▶ [DATA SECTION]
/---

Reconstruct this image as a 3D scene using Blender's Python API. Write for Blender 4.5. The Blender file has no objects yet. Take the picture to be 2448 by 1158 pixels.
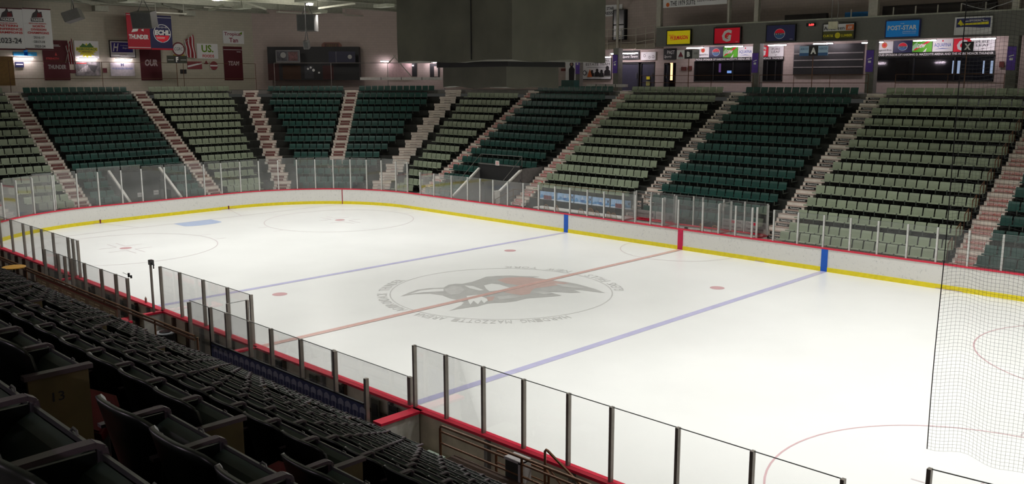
import bpy, math, random
from mathutils import Vector, Matrix
random.seed(7)
SC = bpy.context.scene
COL = SC.collection
W, H = 2448, 1158
# ------------------------------------------------------------------ camera
CAM = Vector((26.1516, -25.9711, 8.6322)); YAW, PITCH, ROLL, FPX = -.7768, -.1764, -.0019, 2182.592
cy_, sy_ = math.cos(YAW), math.sin(YAW)
FW = Vector((sy_*math.cos(PITCH), cy_*math.cos(PITCH), math.sin(PITCH)))
R0 = Vector((cy_, -sy_, 0)); U0 = R0.cross(FW)
RT = R0*math.cos(ROLL) + U0*math.sin(ROLL); UP = U0*math.cos(ROLL) - R0*math.sin(ROLL)
cd = bpy.data.cameras.new('camera'); cam = bpy.data.objects.new('camera', cd); COL.objects.link(cam)
cd.sensor_width = 36; cd.lens = 36*FPX/W; cd.clip_start = .05; cd.clip_end = 500
mw = Matrix((RT, UP, -FW)).transposed().to_4x4(); mw.translation = CAM
cam.matrix_world = mw; SC.camera = cam
# ------------------------------------------------------------------ world, exposure, main lamps
SC.view_settings.view_transform = 'Standard'; SC.view_settings.look = 'None'
SC.view_settings.gamma = 1; SC.view_settings.exposure = 0.0; SC.view_settings.use_curve_mapping = False
wd = bpy.data.worlds.new('arena_air'); SC.world = wd; wd.use_nodes = True
wd.node_tree.nodes['Background'].inputs[0].default_value = (.9, .92, .85, 1)
wd.node_tree.nodes['Background'].inputs[1].default_value = .032
SC.cycles.transparent_max_bounces = 40; SC.cycles.max_bounces = 8
LAMP_Z = 12.9
LAMP_W = 218.0
LAMPS = [(x, y) for x in (-26, -19, -12, -5.5, 5.5, 12, 19, 26) for y in (-9, -3.5, 3.5, 9) if math.hypot(x, y) > 9] + [(0, -10), (0, 10)]

def ray(u, v): return FW*FPX + RT*(u-W/2) - UP*(v-H/2)
def on(u, v, ax, val):
    d = ray(u, v); return CAM + d*((val-CAM[ax])/d[ax])
def px(P):
    d = Vector(P)-CAM; z = d.dot(FW)
    return (W/2+FPX*d.dot(RT)/z, H/2-FPX*d.dot(UP)/z, z)
# ------------------------------------------------------------------ materials
MATS = {}
def M(name, c=(.5, .5, .5), r=.6, metal=0, spec=.5, var=.12, scale=6, emit=None, es=1, bump=0, alpha=None, coat=0):
    if name in MATS: return MATS[name]
    m = bpy.data.materials.new(name); m.use_nodes = True; nt = m.node_tree; b = nt.nodes['Principled BSDF']
    b.inputs['Roughness'].default_value = r; b.inputs['Metallic'].default_value = metal
    b.inputs['Specular IOR Level'].default_value = spec
    if coat: b.inputs['Coat Weight'].default_value = coat
    if emit:
        b.inputs['Base Color'].default_value = (*c, 1)
        b.inputs['Emission Color'].default_value = (*emit, 1); b.inputs['Emission Strength'].default_value = es
    elif var:
        n = nt.nodes.new('ShaderNodeTexNoise'); n.inputs['Scale'].default_value = scale; n.inputs['Detail'].default_value = 4
        tc = nt.nodes.new('ShaderNodeTexCoord'); nt.links.new(tc.outputs['Object'], n.inputs['Vector'])
        rp = nt.nodes.new('ShaderNodeValToRGB')
        rp.color_ramp.elements[0].position = .3; rp.color_ramp.elements[1].position = .7
        rp.color_ramp.elements[0].color = (*[x*(1-var) for x in c], 1)
        rp.color_ramp.elements[1].color = (*[min(1, x*(1+var)) for x in c], 1)
        nt.links.new(n.outputs['Fac'], rp.inputs['Fac']); nt.links.new(rp.outputs['Color'], b.inputs['Base Color'])
        if bump:
            bp = nt.nodes.new('ShaderNodeBump'); bp.inputs['Strength'].default_value = bump; bp.inputs['Distance'].default_value = .01
            nt.links.new(n.outputs['Fac'], bp.inputs['Height']); nt.links.new(bp.outputs['Normal'], b.inputs['Normal'])
    else: b.inputs['Base Color'].default_value = (*c, 1)
    MATS[name] = m; return m
def glassmat(name, tr, dif, gl, tint=(1, 1, 1), rough=.03):
    m = bpy.data.materials.new(name); m.use_nodes = True; nt = m.node_tree; nt.nodes.clear()
    out = nt.nodes.new('ShaderNodeOutputMaterial')
    t = nt.nodes.new('ShaderNodeBsdfTransparent'); t.inputs[0].default_value = (*[tr*x for x in tint], 1)
    d = nt.nodes.new('ShaderNodeBsdfDiffuse'); d.inputs[0].default_value = (.8, .82, .8, 1)
    g = nt.nodes.new('ShaderNodeBsdfGlossy'); g.inputs[0].default_value = (1, 1, 1, 1); g.inputs['Roughness'].default_value = rough
    n = nt.nodes.new('ShaderNodeTexNoise'); n.inputs['Scale'].default_value = 1.3; n.inputs['Detail'].default_value = 5
    tc = nt.nodes.new('ShaderNodeTexCoord'); nt.links.new(tc.outputs['Object'], n.inputs['Vector'])
    mr = nt.nodes.new('ShaderNodeMapRange'); mr.inputs['From Min'].default_value = .3; mr.inputs['From Max'].default_value = .75
    mr.inputs['To Min'].default_value = dif*.6; mr.inputs['To Max'].default_value = dif*1.5
    nt.links.new(n.outputs['Fac'], mr.inputs['Value'])
    m1 = nt.nodes.new('ShaderNodeMixShader'); nt.links.new(mr.outputs[0], m1.inputs[0])
    nt.links.new(t.outputs[0], m1.inputs[1]); nt.links.new(d.outputs[0], m1.inputs[2])
    fr = nt.nodes.new('ShaderNodeFresnel'); fr.inputs['IOR'].default_value = 1.3
    ml = nt.nodes.new('ShaderNodeMath'); ml.operation = 'MULTIPLY'; ml.inputs[1].default_value = gl; nt.links.new(fr.outputs[0], ml.inputs[0])
    m2 = nt.nodes.new('ShaderNodeMixShader'); nt.links.new(ml.outputs[0], m2.inputs[0])
    nt.links.new(m1.outputs[0], m2.inputs[1]); nt.links.new(g.outputs[0], m2.inputs[2])
    nt.links.new(m2.outputs[0], out.inputs[0]); MATS[name] = m; return m

WHITE = M('white_paint', (.72, .70, .66), .5)
ICEW = M('boards_white', (.74, .73, .69), .35)
RED = M('red_cap', (.62, .015, .05), .35, var=.05)
DRED = M('dark_red', (.16, .012, .02), .5)
YEL = M('kick_yellow', (.75, .62, .01), .35, var=.08)
BLUE = M('stripe_blue', (.0, .09, .5), .4, var=.04)
STEEL = M('post_steel', (.55, .55, .53), .4, .2)
POSTN = M('post_aluminium', (.26, .235, .21), .42, .45)
SAGE = M('sage_plastic', (.255, .30, .21), .5, scale=1.1, var=.16)
DKG = M('green_plastic', (.004, .048, .038), .42, scale=1.1, var=.25)
BRKT = M('seat_bracket', (.09, .11, .09), .5)
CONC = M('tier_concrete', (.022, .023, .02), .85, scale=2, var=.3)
CONCL = M('grey_concrete', (.20, .19, .18), .8, scale=2)
STAIRW = M('stair_white', (.80, .74, .67), .6, scale=3)
STAIRT = M('stair_tread', (.42, .30, .26), .7)
MAR = M('maroon_label', (.13, .02, .02), .6)
BLK = M('black', (.01, .01, .011), .5, var=0)
BLKG = M('black_glossy', (.012, .012, .014), .18, var=0)
TXW = M('text_white', (.8, .8, .78), .5, var=0)
TXR = M('text_red', (.55, .04, .04), .5, var=0)
TXK = M('text_dark', (.03, .03, .04), .5, var=0)
TXY = M('text_yellow', (.8, .7, .02), .5, var=0)
BROWN = M('rail_brown', (.14, .065, .03), .35, .3)
SEATK = M('seat_shell_dark', (.009, .012, .010), .34, var=.2)
SEATF = M('seat_cushion_green', (.008, .022, .014), .45, var=.2)
ARM = M('armrest_plastic', (.11, .085, .10), .4)
CHROME = M('seat_metal', (.22, .22, .22), .35, .8)
ENDP = M('end_panel_tan', (.15, .115, .05), .6)
WALLE = M('block_wall_grey', (.33, .31, .26), .8, scale=1.2, var=.07)
WALLF = M('block_wall_pink', (.40, .33, .30), .8, scale=1.5, var=.06)
FASC = M('fascia_grey', (.155, .155, .135), .7, var=.06)
COLM = M('column_grey', (.19, .19, .165), .7)
COLW = M('column_cream', (.42, .40, .34), .6)
CEIL = M('ceiling_grey', (.52, .54, .44), .8, var=.1, scale=.4)
BEAM = M('beam_grey', (.36, .37, .30), .6)
DRAPE = M('scoreboard_drape', (.07, .068, .052), .75, scale=.7, var=.22)
WOOD = M('oak_wood', (.42, .19, .05), .4)
PURP = M('purple_banner', (.11, .05, .36), .6)
GF = glassmat('rink_glass_far', .955, .035, .7)
GE = glassmat('rink_glass_end', .95, .07, .8)
GN = glassmat('rink_glass_near', .992, .002, .45)
GW = glassmat('window_glass', .55, .01, 1.2)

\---

▶ [EXERCISE DETAILS] Repeat the lines of the listing above verbatim, beginning at its first line and ending at the line containing "LAMPS = [(x, y)", which is included. Omit pictures.

▶ [RESPONSE TO THIS EXERCISE]
Reconstruct this image as a 3D scene using Blender's Python API. Write for Blender 4.5. The Blender file has no objects yet. Take the picture to be 2448 by 1158 pixels.
import bpy, math, random
from mathutils import Vector, Matrix
random.seed(7)
SC = bpy.context.scene
COL = SC.collection
W, H = 2448, 1158
# ------------------------------------------------------------------ camera
CAM = Vector((26.1516, -25.9711, 8.6322)); YAW, PITCH, ROLL, FPX = -.7768, -.1764, -.0019, 2182.592
cy_, sy_ = math.cos(YAW), math.sin(YAW)
FW = Vector((sy_*math.cos(PITCH), cy_*math.cos(PITCH), math.sin(PITCH)))
R0 = Vector((cy_, -sy_, 0)); U0 = R0.cross(FW)
RT = R0*math.cos(ROLL) + U0*math.sin(ROLL); UP = U0*math.cos(ROLL) - R0*math.sin(ROLL)
cd = bpy.data.cameras.new('camera'); cam = bpy.data.objects.new('camera', cd); COL.objects.link(cam)
cd.sensor_width = 36; cd.lens = 36*FPX/W; cd.clip_start = .05; cd.clip_end = 500
mw = Matrix((RT, UP, -FW)).transposed().to_4x4(); mw.translation = CAM
cam.matrix_world = mw; SC.camera = cam
# ------------------------------------------------------------------ world, exposure, main lamps
SC.view_settings.view_transform = 'Standard'; SC.view_settings.look = 'None'
SC.view_settings.gamma = 1; SC.view_settings.exposure = 0.0; SC.view_settings.use_curve_mapping = False
wd = bpy.data.worlds.new('arena_air'); SC.world = wd; wd.use_nodes = True
wd.node_tree.nodes['Background'].inputs[0].default_value = (.9, .92, .85, 1)
wd.node_tree.nodes['Background'].inputs[1].default_value = .032
SC.cycles.transparent_max_bounces = 40; SC.cycles.max_bounces = 8
LAMP_Z = 12.9
LAMP_W = 218.0
LAMPS = [(x, y) for x in (-26, -19, -12, -5.5, 5.5, 12, 19, 26) for y in (-9, -3.5, 3.5, 9) if math.hypot(x, y) > 9] + [(0, -10), (0, 10)]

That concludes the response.